The Nudie Jeans Guide to Selvage Denim
To claim that we love selvage denim would be quite an understatement. Calling it love wouldn't be fair because it's too important for us to call it just that. But what is selvage denim, and what makes it so unique? For the layman, it's a white stripe with colored, contrasting yarns woven into the outseam of someone's cuffed jeans. To others, it is craftsmanship at its finest – the pinnacle of denim engineering.
All denim fabrics are woven on weaving looms. The yarns running from top to bottom are called the warp, and the yarns running from side to side are called weft. The interlocking of warp and weft is what creates the weave. In essence, all weaves are created equal; selvage denim is produced on old shuttle looms. One single thread pushed back and forth on the loom, in continuous motion, creating a self-bound edge on both sides. That's why it's sometimes referred to as selvedge denim or, in some cases, self-edge denim.
So, the self-bound edge is a beautiful detail, but it also keeps the fabric edges from fraying. For jeans, the selvage is mainly used for the outseam since it can be secured with a single seam alone, making it great from a construction perspective. As a technical term, the selvage is actually used for all woven fabrics.
The contrasting yarn in the selvage is called selvage-ID. The color of the contrasting yarn was a signature telling which denim mill had made the fabric and for that mill to differentiate the weaves they produced. Today the most commonly used color is red but, at Nudie Jeans, we have our very own orange selvage ID. In a nod to history, we also opt for various other colors internally, especially for the limited runs but also for the running. For example, "Dry Selvage" features an orange ID, while "Dry Ace" carries a Sakura ID.
So, is selvage denim superior to non-selvage denim? Given its historical significance, and since it is a part of our heritage, we will always hold selvage denim in higher regard than non-selvage denim. Because in all aspects, it's true craftsmanship. The process is slower and the output lower, which is reflected in the price tag. Add to that machinery, which may sometimes be more than 100 years old and needs a lot of maintenance. Then you need artisans who know their way around these looms. The mills that produce selvage denim have an incredible eye for detail, which becomes evident in the fabrics – both in the dry state of the fabric but even more so once they are worn in.

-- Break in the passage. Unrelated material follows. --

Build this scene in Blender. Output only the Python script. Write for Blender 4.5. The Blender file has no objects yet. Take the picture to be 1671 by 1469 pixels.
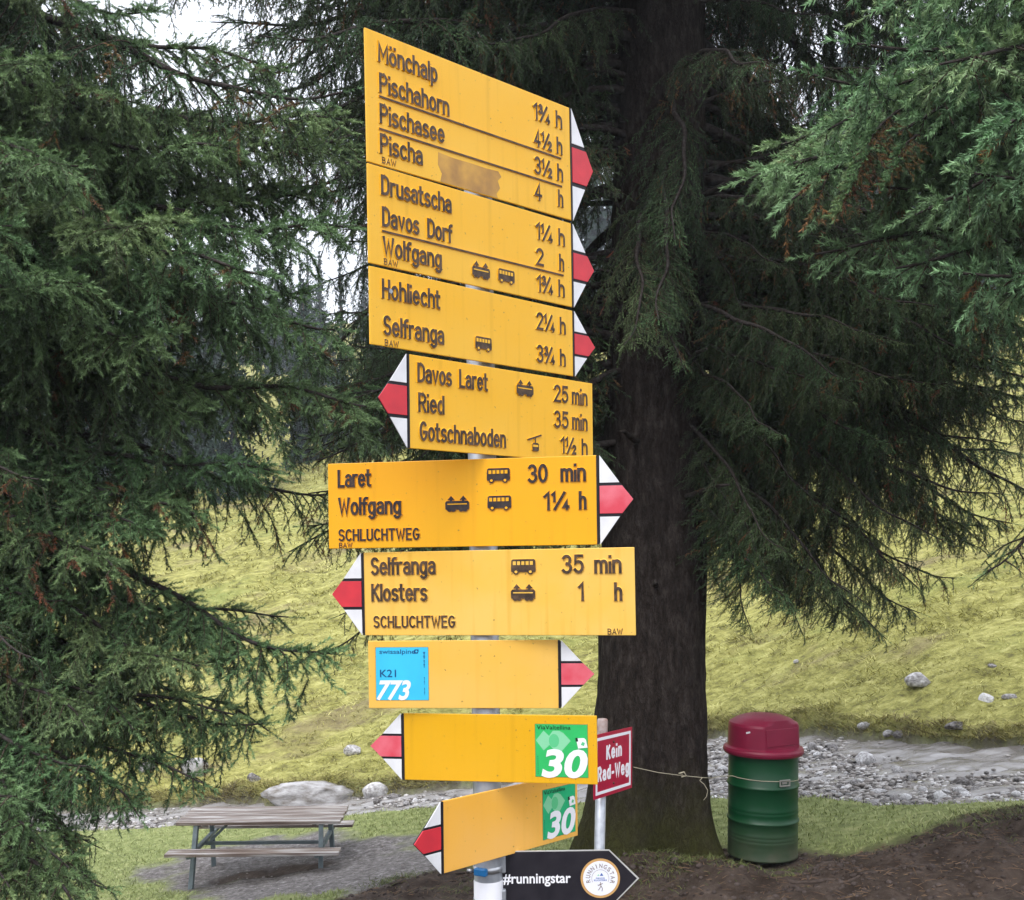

So, we won't claim selvage denim is superior based on technical qualities. Still, we will argue that it, in most cases, possesses more excellent aesthetic qualities. And for that reason alone, we regard selvage as the finest denim there is.
Dry Selvage
Our heritage 13.75 oz. selvage denim that has been with us since day one. It's made by the almighty Kaihara, Fukuyama, Hiroshima Prefecture, Japan. The Dry Selvage is known for its unmistakable stiffness and mesmerizing blend of green and redcast aging trajectory. It comes with our very own orange selvage ID, and we proudly offer it in multiple fits.
Dry Ace Selvage
Okayama prefecture is the birthplace of Japanese denim, and micro-mill Shinya in Kojima embodies denim craftsmanship to the fullest extent. This 14.2 oz. selvage denim features a deeply saturated pure indigo tone and a rustic ring spin character. Dry Ace is a true testament to Shinya’s artisanal craftsmanship, and we proudly offer it in multiple fits. Dry Ace comes with Sakura selvage-ID.
Dry Black Selvage
A pitch-black 12.75 oz. stretch selvage denim woven by our longtime partner Bossa, in Adana, Türkiye. Both warp and weft have been yarn-dyed with sulfur black, rendering a black denim that ages with high contrast. The slubby yarns render a salt and peppery grain and streaky texture that makes this denim widely different from regular black denim. Dry Black Selvage features an orange selvage-ID.
Dry Twilight Selvage
A robust 15 oz. rigid Italian selvage denim woven on vintage Ruti shuttle looms by Candiani in Lombardy, Italy. The Twilight Selvage features a pure-indigo dyed warp with a unique brilliant super blue hue and subtle redcast, reminiscent of twilight skies. The slightly irregular ring-spun yarns and dense fabric ensure that the denim ages beautifully, rendering a slight vertical streakiness and marble texture. Candiani employs a special dyeing technique allowing very superficial absorption of dye, giving the Twilight Selvage its fast-fading property. Twilight Selvage features a red selvage ID.